In terms of communicating with guests regarding this, however, it shouldn’t only fall to management to answer these questions and concerns. Front-of-house staff needs to be knowledgeable and able to answer questions related to:

  • Hand-washing policies
  • FOH and BOH cleanliness guidelines
  • Cleaning products used
  • Food preparation procedures (including temperatures meat are cooked at)
  • Segmentation of raw and cooked ingredients
  • Storage of meats and produce
  • Possible allergens on the menu

Your team should be able to answer these questions without hesitation and effectively put diners’ minds at ease. Part of this also requires a level of empathy. When a guest notifies them of specific food allergies or concerns, staff should respond in a kind and knowledgeable manner, providing safer alternatives for them to consider.

3. Use a Mobile POS

In addition to providing training on communication, equipping staff with mobile POS systems is helpful in this matter. In addition to enabling them to provide answers to less commonly asked questions, they can also use them to input orders tableside. This reduces the chance of customizations getting lost or forgotten as the server makes his or her way around the restaurant and ultimately over to the stationary POS.
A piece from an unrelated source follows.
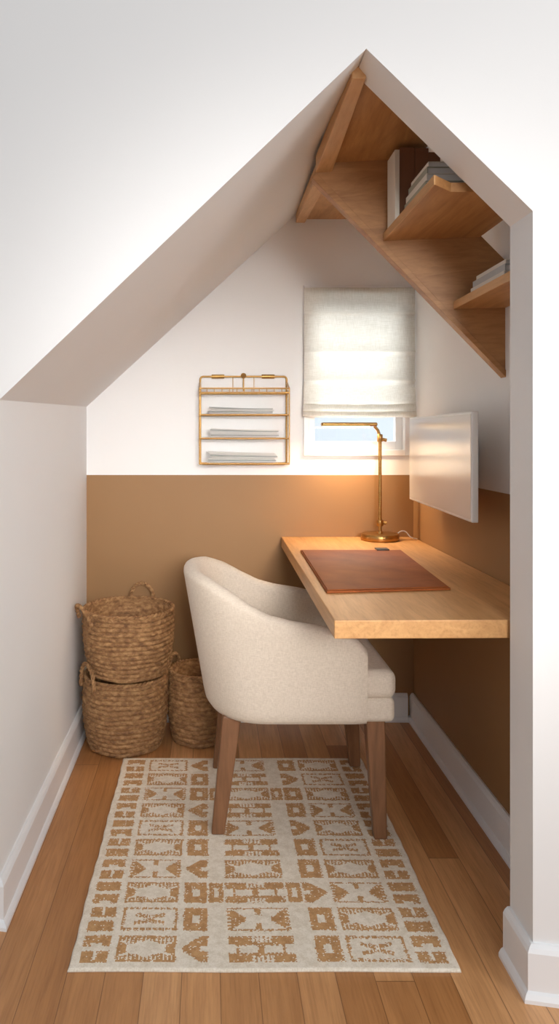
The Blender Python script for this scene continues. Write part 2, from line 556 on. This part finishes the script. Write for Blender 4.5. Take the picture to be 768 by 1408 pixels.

4. Provide Health Safety Notices to the Public

As your restaurant completes internal health safety trainings and passes ongoing health inspections, posting the results of those assessments — around the restaurant as well as to your website — would be helpful in easing concerns diners may have.

There are other ways to indirectly communicate your dedication to health safety, too:

  • Post notices regarding hand-washing procedures in your bathroom.
  • Clearly denote allergens found in menu items or warnings about illness caused by undercooked/uncooked ingredients.
  • Place notices directly before food preparation areas to let employees and the public know when strict food safety procedures go into effect (like wearing a hair net).

These public-facing trust marks give you another way to demonstrate your commitment to guest safety.

5. Monitor Feedback and Reviews

Whether you actively encourage guests to leave reviews and fill out surveys, or they seek out ways to do it on their own, you should have a solution that helps you monitor that feedback. There are a wide variety of questions, complaints, concerns, and feedback you’ll encounter in doing so and each should be fully addressed by your management team.

That said, you should pay extra close attention to your guest recovery and feedback software as it pertains to serious food safety concerns and reports of violation. For instance:

  • A guest saw an employee return from a cigarette break without washing their hands.
  • There was a strand of hair discovered in someone’s food.
  • A guest sent back their dish because the meat or fish smelled bad or looked off.
  • Someone reported falling ill just a few hours after leaving your restaurant.

Anything that raises a serious alarm about your handling of food safety, should be taken to a private channel and immediately escalated to corporate.

Summary

With your restaurant cleaned up and your team properly trained on keeping it that way, it’s time to prioritize developing the proper communication skills to put your guests’ minds at ease.